L’intérêt de la chose dans la “crise Murdoch” est que le processus ne montre aucun signe d’essoufflement, au contraire qu’il continue à accentuer sa dynamique destructive. Il faut voir jusqu’où cette dynamique va aller… Il faut voir quelle force de pénétration des psychologies possède ce processus, dans le même sens de dissolution des attitudes psychologiques asservies au Système. Au vu de ce qui se passe à Londres (voir le début du texte), les augures sont jusqu’ici favorables. Là aussi, il faut voir ce qui se passera dans les semaines prochaines, la durée et la profondeur du phénomène à Londres jusqu’au constat ou non qu’il y a un basculement psychologique, savoir si une réplique de cette dynamique psychologique a lieu ou pas à Washington. Ce qui nous importe est l’effet psychologique profond jusqu’à la réalité structurelle d’un basculement psychologique, – et tout cela reste encore à voir. (On peut observer tout de même que cette poussée rencontre un terrain favorable à Washington, avec les diverses évolutions psychologiques, notamment au sein du parti républicain.)

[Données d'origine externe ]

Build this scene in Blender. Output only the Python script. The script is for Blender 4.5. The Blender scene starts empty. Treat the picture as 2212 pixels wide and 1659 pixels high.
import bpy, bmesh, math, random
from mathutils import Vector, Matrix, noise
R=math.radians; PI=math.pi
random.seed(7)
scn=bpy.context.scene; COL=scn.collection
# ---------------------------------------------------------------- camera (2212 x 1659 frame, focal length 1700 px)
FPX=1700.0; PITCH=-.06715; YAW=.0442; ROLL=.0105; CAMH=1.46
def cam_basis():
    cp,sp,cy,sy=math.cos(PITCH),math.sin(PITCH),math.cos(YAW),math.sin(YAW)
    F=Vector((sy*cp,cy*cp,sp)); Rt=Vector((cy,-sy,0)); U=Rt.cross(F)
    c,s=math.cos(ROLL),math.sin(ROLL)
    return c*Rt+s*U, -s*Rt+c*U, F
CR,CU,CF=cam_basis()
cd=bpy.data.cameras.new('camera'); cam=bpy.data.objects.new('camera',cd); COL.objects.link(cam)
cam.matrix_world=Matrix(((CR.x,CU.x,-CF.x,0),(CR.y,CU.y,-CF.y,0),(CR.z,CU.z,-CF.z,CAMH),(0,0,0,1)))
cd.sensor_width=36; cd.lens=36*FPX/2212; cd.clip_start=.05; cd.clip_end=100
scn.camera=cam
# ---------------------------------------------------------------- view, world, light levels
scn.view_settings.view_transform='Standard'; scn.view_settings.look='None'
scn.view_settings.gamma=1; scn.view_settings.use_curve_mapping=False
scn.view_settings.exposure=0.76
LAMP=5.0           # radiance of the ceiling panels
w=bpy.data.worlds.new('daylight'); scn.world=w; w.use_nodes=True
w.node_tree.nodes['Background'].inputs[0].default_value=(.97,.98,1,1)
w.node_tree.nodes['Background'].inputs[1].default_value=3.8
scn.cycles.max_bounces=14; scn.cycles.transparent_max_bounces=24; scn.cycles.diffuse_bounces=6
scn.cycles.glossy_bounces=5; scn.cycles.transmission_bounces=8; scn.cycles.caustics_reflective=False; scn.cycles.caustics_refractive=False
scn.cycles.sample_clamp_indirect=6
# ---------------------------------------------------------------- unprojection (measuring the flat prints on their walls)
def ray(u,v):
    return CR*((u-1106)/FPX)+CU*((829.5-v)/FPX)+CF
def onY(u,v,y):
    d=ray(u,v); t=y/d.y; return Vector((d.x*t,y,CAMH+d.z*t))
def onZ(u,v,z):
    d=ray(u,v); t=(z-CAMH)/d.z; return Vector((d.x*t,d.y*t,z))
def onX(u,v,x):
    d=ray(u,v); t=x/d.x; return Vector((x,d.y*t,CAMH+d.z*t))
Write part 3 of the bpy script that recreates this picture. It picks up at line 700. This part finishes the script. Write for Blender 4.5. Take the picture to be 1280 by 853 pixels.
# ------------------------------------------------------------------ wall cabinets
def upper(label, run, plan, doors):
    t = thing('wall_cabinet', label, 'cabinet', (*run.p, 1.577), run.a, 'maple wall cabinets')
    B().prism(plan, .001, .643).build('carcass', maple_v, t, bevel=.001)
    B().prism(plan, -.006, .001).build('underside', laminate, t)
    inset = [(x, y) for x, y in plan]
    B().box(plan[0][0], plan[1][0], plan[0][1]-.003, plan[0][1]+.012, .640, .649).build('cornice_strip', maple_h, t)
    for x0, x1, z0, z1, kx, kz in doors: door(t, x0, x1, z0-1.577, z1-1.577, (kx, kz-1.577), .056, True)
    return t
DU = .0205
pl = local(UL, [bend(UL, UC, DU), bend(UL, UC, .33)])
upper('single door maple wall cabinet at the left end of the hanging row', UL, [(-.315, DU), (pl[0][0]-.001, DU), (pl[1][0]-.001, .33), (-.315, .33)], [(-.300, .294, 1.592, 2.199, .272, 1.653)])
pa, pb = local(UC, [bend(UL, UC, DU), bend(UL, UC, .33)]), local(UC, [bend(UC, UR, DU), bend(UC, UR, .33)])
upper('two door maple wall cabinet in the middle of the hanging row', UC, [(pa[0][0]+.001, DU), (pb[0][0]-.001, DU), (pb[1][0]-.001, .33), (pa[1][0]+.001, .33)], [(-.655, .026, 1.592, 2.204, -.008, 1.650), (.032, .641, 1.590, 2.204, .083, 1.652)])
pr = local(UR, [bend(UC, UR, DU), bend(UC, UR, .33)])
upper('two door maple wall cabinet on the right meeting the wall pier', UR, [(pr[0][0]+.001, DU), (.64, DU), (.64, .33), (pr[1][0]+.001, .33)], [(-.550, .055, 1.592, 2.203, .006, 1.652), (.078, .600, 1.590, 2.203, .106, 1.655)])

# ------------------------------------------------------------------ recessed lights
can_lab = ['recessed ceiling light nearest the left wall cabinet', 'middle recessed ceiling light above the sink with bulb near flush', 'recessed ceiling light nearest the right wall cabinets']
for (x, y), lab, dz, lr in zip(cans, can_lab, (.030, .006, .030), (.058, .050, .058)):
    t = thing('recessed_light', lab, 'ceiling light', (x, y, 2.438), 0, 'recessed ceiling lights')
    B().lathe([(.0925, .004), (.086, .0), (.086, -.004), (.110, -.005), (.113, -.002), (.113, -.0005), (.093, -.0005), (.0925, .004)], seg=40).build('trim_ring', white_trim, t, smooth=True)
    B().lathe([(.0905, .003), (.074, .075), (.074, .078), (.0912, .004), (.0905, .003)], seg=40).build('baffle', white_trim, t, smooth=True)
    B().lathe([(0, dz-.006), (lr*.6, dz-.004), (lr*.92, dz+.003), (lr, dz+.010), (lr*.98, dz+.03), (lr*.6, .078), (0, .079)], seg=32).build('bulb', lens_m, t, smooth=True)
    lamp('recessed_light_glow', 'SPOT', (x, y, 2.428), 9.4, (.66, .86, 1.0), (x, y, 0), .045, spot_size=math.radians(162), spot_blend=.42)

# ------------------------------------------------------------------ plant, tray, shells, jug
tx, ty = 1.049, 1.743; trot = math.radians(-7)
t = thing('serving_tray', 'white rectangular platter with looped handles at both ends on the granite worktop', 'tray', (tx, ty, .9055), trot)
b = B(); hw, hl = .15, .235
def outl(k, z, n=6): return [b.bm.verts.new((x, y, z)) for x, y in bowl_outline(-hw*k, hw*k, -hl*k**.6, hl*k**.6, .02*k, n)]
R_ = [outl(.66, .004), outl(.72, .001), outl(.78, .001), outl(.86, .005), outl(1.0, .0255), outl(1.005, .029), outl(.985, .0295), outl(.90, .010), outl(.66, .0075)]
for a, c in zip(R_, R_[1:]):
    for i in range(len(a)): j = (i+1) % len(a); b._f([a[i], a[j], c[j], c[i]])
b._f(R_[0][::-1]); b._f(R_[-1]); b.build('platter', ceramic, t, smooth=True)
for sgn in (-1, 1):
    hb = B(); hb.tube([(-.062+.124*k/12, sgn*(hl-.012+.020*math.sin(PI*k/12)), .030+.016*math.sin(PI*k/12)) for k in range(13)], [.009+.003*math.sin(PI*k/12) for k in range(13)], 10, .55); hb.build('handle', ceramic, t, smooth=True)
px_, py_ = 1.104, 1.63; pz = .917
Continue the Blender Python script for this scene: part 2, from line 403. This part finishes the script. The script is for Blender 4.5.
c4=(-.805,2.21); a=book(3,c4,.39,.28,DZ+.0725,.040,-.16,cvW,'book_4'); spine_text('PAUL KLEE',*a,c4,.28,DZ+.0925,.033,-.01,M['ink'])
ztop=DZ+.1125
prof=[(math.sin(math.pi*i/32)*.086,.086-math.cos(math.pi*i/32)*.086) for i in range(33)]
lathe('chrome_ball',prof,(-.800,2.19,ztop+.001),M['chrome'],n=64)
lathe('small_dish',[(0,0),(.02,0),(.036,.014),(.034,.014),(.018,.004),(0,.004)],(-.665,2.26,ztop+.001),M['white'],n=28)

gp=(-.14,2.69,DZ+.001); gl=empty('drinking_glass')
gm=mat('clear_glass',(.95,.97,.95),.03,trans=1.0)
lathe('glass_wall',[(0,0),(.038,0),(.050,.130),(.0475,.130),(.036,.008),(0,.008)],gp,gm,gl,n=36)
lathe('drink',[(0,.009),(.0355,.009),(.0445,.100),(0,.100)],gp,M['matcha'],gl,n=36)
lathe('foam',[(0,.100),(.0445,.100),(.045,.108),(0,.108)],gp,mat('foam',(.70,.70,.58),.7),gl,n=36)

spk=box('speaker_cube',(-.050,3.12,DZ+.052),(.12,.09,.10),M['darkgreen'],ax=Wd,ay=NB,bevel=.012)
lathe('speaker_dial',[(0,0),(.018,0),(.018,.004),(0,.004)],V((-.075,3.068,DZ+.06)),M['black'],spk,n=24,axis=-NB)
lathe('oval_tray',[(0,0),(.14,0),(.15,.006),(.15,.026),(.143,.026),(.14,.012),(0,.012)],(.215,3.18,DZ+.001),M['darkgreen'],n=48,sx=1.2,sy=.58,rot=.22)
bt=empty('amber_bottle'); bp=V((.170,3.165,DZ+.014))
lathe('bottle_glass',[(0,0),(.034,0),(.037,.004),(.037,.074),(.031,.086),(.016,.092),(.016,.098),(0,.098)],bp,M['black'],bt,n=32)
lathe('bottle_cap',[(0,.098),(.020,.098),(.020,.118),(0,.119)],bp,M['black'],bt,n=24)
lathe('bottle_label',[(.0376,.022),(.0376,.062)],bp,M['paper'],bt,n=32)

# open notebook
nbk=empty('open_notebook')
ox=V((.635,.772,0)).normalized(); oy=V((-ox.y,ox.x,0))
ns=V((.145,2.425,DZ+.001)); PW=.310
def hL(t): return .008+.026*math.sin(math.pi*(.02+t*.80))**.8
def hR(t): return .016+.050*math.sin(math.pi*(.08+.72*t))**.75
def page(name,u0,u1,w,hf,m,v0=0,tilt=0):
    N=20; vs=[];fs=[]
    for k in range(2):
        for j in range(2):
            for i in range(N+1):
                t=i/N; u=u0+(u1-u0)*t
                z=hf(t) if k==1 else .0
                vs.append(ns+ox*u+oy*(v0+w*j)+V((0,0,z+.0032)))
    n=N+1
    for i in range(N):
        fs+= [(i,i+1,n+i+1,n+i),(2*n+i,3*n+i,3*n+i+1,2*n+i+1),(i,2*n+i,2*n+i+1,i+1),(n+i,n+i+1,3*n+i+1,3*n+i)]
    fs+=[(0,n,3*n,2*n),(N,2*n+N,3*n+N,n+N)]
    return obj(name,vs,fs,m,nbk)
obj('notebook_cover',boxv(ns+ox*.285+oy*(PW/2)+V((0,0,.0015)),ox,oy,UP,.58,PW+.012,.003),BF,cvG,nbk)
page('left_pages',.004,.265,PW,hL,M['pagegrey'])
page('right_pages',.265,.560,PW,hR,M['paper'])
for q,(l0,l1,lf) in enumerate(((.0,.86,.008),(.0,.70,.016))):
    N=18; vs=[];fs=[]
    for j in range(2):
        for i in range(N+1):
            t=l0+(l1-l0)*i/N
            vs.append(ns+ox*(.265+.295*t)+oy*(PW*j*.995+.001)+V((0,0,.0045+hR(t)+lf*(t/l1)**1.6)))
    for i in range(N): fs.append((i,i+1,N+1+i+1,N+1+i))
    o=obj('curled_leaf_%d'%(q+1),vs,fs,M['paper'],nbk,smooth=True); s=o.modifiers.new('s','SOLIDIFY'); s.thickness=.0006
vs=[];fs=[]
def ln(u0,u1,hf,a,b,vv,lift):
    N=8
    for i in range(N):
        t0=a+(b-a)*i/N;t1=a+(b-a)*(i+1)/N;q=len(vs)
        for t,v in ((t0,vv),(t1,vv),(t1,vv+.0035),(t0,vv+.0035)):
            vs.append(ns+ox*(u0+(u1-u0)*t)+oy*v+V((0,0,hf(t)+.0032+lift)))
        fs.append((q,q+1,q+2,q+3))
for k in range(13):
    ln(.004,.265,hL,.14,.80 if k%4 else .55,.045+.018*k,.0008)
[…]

Nous donnons à l’analyse ci-dessus le renfort d’une description du processus que nous nommons “du fait divers à la crise-Système”, ou le mécanisme qui décrit la transformation de ce qui n’est, au départ, techniquement, qu’un “fait divers à scandale”, en une crise majeure pour le Système. Il s’agit d’un extrait de la rubrique Perspectives, du numéro de dde.crisis du 10 juillet 2011.
«Depuis qu’il intervient à ciel ouvert, sans opposition sérieuse et dans le cadre de sa poussée déstructurante (le “déchaînement de la matière”), c’est-à-dire depuis 1989-1991 et, surtout, depuis 9/11, le Système a agi, systématiquement comme il se doit, pour éliminer toute manifestation efficace et raisonnable d’une politique s’opposant à sa surpuissance. Cette activité est passée par la neutralisation et la destruction des structures régaliennes et légitimes des nations et de leurs Etats, parallèlement à une intense privatisation, sous forme de dérégulation, de parcellisation des centres de puissance, et de tout l’apparat économique qui va avec. Cela a effectivement abouti à une quasi neutralisation de toute opposition politique sérieuse, – ou, disons plutôt, de “toute alternative politique sérieuse”, pour marquer le caractère absolument totalitaire du processus.
»Mais cette évolution ne supprime bien entendu pas les tensions imposées par un Système en état de déchaînement de surpuissance, en même temps qu’en mode autodestructeur. Au contraire, les tensions ne cessent de s’exacerber. Elles se signalent par des crises sans fin (guerres, violences, troubles, etc.), qui constituent des structures crisiques ou des chaînes crisiques. Cette situation ne débouche pas, ou ne débouchait pas pour autant sur quelque changement que ce soit, mais simplement (!) sur l’accumulation des tensions, puis des désordres divers. En effet, la surpuissance du Système agit également avec une très grande efficacité au niveau de l’influence, en opposant à toute tentative d’opposition politique, ou d’une alternative politique à la politique-Système, des barrages d’une extraordinaire puissance de promotion de cette même politique-Système. Tout est employé dans ce sens : terreur médiatique, virtualisme, etc.
»Il se trouve avec les affaires que nous évoquons, et surtout l’affaire Murdoch, que cette situation rencontre soudain un obstacle considérable, – ce que nous nommons “du fait divers à la crise-Système”. On en a vu le fonctionnement dans les commentaires précédents, avec la mise en évidence de la principale vertu du processus : l’attaque portée dans le cadre du fait divers contre la substance même d’organisations ou de systèmes ayant une grande influence politique ; cet aspect politique n’est pas mis en cause directement (évitant ainsi la défense politique très efficace du Système) mais il est mortellement atteint par les coups qui touchent l’ensemble.
»Bien entendu, cette situation est le fait même du Système, complètement en mode autodestructeur. C’est le Système lui-même qui a organisé, comme on l’a vu, la disparition de la politique (donc de l’opposition politique) pour concentrer toutes ses forces dans les diverses organisations capitalistes, tant celles qui dépendent du système du technologisme que celles qui dépendent du système de la communication. C’est le Système qui a permis le transfert de l’élément politique des directions politiques régaliennes vers ces diverses organisations dépendant des seules forces économiques elles-mêmes acquises au Système. Ce faisant, le Système a fait apparaître une faiblesse nouvelle, dans un univers non-régalien régi par la seule corruption, la surpuissance des valeurs vénales, etc. Les excès (corruption, surpuissance) se sont développés à une vitesse extraordinaire et se sont heurtés aux règles même du Système (qu’on continue à nommer “légalité” ou “Droit”) mises en place pour éviter le désordre général. Le résultat apparaît, aujourd’hui, avec l’affaire Murdoch.
»Il s’agit sans aucun doute d’une action majeure de la dynamique d’autodestruction du Système, qui accompagne sa dynamique de surpuissance. Le Système crée son énorme puissance d’une façon telle que cette puissance apparaisse de plus en plus vulnérable à ses propres règles de protection de son “ordre”.»